> **Given request**: Extract the lines of the material below, beginning with the first and ending with the line that holds "q.build('rim', M['steel'], wo, True)". Skip every picture.
━━━
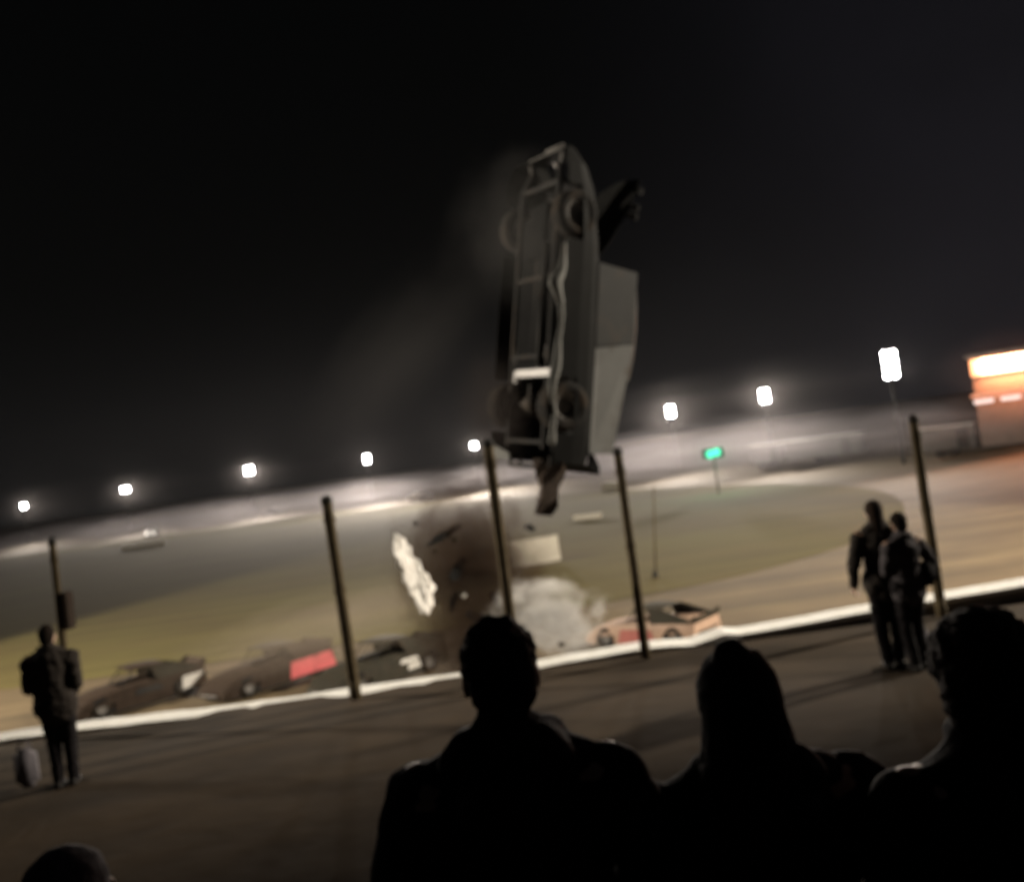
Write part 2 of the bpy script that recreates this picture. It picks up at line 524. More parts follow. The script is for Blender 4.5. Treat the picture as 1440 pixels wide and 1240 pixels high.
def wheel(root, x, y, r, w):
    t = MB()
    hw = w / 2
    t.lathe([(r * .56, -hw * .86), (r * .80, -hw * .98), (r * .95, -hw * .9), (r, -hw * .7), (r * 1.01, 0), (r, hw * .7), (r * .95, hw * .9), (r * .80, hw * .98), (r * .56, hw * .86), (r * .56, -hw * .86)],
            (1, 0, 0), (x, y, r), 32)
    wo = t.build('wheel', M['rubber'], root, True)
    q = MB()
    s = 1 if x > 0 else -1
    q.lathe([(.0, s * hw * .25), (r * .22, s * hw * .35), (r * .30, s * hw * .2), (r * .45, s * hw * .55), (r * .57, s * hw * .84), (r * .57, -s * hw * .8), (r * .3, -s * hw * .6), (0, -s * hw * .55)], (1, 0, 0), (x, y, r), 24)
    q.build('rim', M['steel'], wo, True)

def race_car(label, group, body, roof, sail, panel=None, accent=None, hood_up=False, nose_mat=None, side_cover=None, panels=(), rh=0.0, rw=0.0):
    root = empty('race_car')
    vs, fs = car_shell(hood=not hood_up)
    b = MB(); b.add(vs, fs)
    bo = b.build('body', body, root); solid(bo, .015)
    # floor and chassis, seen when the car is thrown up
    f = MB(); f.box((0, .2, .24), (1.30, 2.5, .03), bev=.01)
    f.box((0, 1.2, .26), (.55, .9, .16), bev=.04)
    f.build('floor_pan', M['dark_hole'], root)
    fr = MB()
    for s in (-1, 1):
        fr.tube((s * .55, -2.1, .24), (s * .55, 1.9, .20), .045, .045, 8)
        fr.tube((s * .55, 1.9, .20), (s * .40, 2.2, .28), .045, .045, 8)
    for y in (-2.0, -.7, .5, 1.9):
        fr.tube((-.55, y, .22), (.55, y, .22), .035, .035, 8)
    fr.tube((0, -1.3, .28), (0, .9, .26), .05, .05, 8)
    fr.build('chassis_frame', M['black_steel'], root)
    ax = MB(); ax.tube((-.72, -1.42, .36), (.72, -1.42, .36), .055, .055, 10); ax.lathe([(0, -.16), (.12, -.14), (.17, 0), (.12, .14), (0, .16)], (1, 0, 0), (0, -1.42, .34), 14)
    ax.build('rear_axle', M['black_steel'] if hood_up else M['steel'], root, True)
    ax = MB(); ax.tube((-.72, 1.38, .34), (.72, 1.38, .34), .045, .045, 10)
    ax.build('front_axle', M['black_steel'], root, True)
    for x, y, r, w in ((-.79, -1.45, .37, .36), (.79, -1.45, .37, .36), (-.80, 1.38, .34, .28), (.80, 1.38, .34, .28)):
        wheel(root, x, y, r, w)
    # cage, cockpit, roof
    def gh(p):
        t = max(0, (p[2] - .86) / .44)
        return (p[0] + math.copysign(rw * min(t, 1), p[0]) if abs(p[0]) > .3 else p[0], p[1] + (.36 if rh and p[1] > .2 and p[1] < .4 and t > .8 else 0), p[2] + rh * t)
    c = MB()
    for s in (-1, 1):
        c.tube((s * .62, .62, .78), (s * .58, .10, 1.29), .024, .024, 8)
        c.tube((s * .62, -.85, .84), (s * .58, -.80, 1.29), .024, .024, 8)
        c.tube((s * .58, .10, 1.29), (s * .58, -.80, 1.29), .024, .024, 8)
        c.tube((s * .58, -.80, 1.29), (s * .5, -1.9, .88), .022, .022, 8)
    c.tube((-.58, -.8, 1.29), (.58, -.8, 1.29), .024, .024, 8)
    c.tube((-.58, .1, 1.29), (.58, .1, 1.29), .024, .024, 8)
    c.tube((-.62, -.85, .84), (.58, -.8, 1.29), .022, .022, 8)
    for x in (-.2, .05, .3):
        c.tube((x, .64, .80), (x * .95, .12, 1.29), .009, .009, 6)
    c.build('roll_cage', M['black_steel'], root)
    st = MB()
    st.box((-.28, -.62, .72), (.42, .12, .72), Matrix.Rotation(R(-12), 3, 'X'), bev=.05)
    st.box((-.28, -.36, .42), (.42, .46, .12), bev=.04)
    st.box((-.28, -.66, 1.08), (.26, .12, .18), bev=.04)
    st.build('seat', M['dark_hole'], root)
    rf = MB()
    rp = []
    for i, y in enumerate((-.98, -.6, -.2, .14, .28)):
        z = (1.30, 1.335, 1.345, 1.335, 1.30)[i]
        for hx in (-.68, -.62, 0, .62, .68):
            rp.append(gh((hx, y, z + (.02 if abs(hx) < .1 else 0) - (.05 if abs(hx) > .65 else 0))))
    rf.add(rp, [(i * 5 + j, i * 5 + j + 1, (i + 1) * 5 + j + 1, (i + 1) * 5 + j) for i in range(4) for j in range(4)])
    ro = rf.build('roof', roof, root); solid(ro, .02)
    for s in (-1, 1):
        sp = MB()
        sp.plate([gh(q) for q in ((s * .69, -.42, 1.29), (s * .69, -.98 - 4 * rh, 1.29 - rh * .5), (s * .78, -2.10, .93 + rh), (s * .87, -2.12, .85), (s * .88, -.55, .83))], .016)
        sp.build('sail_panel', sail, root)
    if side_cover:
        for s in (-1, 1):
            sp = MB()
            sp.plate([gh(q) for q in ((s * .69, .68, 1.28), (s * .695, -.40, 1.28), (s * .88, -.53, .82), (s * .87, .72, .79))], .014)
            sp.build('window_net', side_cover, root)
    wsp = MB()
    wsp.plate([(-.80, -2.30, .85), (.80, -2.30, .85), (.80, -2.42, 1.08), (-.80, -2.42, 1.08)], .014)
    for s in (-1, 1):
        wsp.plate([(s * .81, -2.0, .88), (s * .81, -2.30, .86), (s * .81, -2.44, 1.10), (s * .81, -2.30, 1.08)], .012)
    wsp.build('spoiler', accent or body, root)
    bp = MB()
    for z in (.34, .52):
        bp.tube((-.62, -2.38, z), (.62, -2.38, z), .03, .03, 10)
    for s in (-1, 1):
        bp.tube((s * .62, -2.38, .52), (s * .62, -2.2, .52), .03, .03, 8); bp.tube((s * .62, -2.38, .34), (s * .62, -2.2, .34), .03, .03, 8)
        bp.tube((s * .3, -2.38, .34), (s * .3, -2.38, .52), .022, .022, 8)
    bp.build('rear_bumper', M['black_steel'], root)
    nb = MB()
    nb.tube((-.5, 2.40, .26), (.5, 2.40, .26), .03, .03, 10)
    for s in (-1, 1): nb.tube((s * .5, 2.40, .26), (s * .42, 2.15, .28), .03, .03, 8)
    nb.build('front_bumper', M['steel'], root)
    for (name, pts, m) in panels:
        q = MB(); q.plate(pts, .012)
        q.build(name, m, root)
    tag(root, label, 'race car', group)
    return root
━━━
> **Exercise result**:
Write part 2 of the bpy script that recreates this picture. It picks up at line 524. More parts follow. The script is for Blender 4.5. Treat the picture as 1440 pixels wide and 1240 pixels high.
def wheel(root, x, y, r, w):
    t = MB()
    hw = w / 2
    t.lathe([(r * .56, -hw * .86), (r * .80, -hw * .98), (r * .95, -hw * .9), (r, -hw * .7), (r * 1.01, 0), (r, hw * .7), (r * .95, hw * .9), (r * .80, hw * .98), (r * .56, hw * .86), (r * .56, -hw * .86)],
            (1, 0, 0), (x, y, r), 32)
    wo = t.build('wheel', M['rubber'], root, True)
    q = MB()
    s = 1 if x > 0 else -1
    q.lathe([(.0, s * hw * .25), (r * .22, s * hw * .35), (r * .30, s * hw * .2), (r * .45, s * hw * .55), (r * .57, s * hw * .84), (r * .57, -s * hw * .8), (r * .3, -s * hw * .6), (0, -s * hw * .55)], (1, 0, 0), (x, y, r), 24)
    q.build('rim', M['steel'], wo, True)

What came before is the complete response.